**** Recorded data

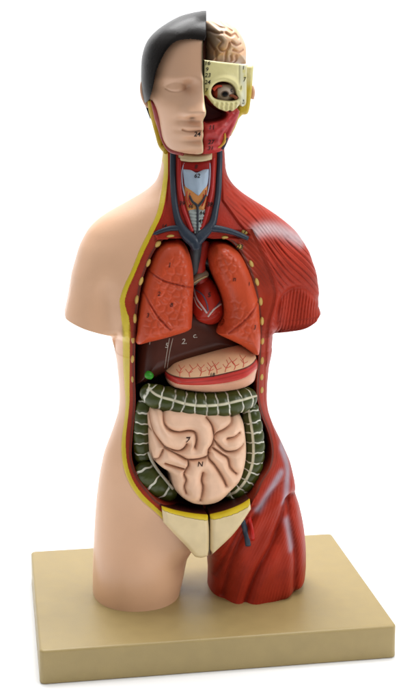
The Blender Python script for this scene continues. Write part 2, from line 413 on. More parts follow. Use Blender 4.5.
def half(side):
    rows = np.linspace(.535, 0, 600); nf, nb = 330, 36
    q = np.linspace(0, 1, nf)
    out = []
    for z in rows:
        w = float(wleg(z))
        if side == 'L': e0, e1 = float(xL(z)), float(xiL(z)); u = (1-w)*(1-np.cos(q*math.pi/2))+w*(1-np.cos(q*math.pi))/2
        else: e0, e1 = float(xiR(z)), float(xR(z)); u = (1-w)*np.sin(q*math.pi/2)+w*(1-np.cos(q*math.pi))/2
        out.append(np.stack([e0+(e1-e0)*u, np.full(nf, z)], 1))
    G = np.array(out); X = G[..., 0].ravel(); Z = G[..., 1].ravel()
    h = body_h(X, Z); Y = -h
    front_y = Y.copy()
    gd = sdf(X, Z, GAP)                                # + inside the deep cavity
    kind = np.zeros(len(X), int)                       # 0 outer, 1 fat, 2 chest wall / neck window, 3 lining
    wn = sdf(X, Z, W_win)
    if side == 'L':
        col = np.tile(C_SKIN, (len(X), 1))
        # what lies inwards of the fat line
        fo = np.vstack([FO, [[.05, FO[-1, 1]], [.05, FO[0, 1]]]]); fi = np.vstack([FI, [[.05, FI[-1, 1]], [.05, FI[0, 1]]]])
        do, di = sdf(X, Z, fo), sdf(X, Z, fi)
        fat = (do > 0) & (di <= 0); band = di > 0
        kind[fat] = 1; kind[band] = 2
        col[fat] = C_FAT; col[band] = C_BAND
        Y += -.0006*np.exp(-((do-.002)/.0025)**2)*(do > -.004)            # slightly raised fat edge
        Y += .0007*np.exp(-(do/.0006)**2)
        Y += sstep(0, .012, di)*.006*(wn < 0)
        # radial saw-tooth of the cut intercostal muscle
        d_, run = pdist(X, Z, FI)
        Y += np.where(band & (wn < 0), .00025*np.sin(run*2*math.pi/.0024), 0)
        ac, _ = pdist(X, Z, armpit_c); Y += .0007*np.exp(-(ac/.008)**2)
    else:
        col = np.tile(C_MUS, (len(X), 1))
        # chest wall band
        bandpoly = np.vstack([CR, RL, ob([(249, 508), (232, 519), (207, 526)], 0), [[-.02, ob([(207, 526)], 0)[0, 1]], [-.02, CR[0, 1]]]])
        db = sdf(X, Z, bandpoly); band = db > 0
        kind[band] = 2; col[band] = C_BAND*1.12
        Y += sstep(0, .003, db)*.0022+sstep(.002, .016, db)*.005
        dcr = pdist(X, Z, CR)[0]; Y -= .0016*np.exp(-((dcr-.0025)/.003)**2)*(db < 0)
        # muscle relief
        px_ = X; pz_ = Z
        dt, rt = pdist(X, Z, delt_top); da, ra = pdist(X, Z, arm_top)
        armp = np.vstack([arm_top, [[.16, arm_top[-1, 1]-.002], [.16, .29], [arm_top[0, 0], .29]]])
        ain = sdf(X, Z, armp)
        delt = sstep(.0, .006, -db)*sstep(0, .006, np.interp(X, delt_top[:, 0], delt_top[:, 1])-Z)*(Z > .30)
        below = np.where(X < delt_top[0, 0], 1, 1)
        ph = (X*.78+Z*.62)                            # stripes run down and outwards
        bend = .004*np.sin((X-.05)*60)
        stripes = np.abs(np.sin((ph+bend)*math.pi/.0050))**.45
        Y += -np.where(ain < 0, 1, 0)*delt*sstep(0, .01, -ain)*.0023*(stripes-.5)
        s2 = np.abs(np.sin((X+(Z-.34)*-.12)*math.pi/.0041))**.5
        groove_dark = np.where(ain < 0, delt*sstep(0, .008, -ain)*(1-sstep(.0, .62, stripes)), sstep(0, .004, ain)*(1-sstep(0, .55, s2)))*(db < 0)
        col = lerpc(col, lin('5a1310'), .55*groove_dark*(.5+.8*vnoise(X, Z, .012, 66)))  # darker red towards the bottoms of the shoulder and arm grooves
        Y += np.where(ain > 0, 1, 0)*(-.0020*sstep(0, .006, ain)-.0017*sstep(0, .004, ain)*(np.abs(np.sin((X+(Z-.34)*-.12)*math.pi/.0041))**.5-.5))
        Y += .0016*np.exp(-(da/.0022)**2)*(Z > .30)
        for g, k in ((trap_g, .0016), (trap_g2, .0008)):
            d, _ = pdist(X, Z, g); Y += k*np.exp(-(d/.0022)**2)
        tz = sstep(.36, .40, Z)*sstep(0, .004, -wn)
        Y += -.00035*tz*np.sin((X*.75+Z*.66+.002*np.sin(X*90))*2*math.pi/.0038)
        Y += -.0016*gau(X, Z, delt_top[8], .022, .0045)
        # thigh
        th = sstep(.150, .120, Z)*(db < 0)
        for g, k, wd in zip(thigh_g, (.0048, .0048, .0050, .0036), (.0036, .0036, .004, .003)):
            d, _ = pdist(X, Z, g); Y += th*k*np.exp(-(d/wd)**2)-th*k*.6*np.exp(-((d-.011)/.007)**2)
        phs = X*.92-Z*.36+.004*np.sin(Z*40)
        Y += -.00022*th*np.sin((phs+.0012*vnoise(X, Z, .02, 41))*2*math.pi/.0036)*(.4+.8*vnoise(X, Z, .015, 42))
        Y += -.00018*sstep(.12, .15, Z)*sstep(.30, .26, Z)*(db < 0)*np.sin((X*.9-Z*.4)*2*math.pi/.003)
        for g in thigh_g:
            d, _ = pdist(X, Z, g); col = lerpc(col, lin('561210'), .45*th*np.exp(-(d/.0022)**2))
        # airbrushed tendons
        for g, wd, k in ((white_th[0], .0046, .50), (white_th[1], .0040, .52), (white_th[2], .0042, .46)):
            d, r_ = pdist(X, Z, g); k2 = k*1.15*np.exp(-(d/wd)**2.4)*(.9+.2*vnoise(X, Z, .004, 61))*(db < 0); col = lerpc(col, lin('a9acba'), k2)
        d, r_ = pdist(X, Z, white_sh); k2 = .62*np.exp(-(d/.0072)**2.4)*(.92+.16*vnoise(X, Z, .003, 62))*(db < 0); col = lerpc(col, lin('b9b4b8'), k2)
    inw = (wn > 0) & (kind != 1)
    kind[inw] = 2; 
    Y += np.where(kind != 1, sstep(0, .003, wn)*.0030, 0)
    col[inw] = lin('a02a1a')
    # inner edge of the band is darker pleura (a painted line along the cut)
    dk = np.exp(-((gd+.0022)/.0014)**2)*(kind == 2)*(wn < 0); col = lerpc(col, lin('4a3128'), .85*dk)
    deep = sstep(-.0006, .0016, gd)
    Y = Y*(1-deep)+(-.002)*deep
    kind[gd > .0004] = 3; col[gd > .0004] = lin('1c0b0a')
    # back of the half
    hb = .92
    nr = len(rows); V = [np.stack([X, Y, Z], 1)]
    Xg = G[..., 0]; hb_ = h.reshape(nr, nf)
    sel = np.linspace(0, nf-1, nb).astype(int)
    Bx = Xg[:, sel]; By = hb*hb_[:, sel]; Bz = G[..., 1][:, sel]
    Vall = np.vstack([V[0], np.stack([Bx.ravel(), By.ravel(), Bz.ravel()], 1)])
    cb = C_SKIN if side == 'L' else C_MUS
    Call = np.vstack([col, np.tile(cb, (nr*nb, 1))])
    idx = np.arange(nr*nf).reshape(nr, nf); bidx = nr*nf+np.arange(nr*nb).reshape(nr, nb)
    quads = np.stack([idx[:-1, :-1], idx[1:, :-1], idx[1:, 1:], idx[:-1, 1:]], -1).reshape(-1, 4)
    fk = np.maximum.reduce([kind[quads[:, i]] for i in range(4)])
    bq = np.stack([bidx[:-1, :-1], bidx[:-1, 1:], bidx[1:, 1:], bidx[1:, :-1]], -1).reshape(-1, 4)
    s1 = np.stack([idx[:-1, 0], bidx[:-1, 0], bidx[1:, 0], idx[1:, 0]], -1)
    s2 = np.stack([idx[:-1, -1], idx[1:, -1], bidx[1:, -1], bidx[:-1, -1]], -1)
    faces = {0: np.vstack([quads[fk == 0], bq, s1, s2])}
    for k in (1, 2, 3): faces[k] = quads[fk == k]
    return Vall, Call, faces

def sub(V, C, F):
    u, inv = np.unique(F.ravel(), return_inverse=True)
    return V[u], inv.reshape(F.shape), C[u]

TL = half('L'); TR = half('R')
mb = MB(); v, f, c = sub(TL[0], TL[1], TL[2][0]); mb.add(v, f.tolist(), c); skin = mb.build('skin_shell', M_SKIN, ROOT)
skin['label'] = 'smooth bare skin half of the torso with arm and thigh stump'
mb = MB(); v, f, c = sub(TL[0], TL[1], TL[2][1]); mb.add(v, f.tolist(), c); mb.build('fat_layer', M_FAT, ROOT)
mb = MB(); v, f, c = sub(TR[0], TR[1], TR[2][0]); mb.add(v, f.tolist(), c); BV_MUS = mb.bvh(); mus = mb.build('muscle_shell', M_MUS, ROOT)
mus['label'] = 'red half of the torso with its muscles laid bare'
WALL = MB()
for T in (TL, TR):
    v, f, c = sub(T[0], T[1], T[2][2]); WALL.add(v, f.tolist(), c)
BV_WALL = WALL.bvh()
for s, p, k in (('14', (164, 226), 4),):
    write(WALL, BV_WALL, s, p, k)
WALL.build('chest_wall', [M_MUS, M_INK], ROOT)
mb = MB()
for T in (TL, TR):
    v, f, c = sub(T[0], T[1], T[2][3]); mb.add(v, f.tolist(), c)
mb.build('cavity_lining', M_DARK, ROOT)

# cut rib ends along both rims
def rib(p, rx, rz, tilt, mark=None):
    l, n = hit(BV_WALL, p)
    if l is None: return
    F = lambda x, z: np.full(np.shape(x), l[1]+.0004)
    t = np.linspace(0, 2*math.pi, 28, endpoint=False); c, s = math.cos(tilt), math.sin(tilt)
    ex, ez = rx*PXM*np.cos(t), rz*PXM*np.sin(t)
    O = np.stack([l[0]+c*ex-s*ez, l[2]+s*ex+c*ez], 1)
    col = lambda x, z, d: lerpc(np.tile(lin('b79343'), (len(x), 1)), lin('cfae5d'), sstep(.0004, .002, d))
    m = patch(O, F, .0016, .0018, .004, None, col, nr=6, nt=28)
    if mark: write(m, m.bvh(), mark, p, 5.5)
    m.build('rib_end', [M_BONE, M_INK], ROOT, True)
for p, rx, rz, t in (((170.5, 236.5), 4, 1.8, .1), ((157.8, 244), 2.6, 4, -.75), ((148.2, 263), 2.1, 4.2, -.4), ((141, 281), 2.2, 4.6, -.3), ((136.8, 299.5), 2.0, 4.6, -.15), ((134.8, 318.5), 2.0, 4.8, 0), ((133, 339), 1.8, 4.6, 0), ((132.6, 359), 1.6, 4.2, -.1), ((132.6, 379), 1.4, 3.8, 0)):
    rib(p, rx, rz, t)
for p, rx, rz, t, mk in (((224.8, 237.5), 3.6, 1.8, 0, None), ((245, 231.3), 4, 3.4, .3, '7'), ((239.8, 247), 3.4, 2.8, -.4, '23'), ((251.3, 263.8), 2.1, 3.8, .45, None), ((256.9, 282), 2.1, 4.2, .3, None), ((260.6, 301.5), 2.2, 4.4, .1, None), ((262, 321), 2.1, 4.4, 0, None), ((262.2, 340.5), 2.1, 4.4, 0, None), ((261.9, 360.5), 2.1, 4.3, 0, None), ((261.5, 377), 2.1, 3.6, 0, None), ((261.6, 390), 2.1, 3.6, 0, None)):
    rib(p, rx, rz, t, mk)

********

Each line from the top of the material through the line containing "front_y = Y.copy()" should be reproduced exactly; please drop any images.

The Blender Python script for this scene continues. Write part 2, from line 413 on. More parts follow. Use Blender 4.5.
def half(side):
    rows = np.linspace(.535, 0, 600); nf, nb = 330, 36
    q = np.linspace(0, 1, nf)
    out = []
    for z in rows:
        w = float(wleg(z))
        if side == 'L': e0, e1 = float(xL(z)), float(xiL(z)); u = (1-w)*(1-np.cos(q*math.pi/2))+w*(1-np.cos(q*math.pi))/2
        else: e0, e1 = float(xiR(z)), float(xR(z)); u = (1-w)*np.sin(q*math.pi/2)+w*(1-np.cos(q*math.pi))/2
        out.append(np.stack([e0+(e1-e0)*u, np.full(nf, z)], 1))
    G = np.array(out); X = G[..., 0].ravel(); Z = G[..., 1].ravel()
    h = body_h(X, Z); Y = -h
    front_y = Y.copy()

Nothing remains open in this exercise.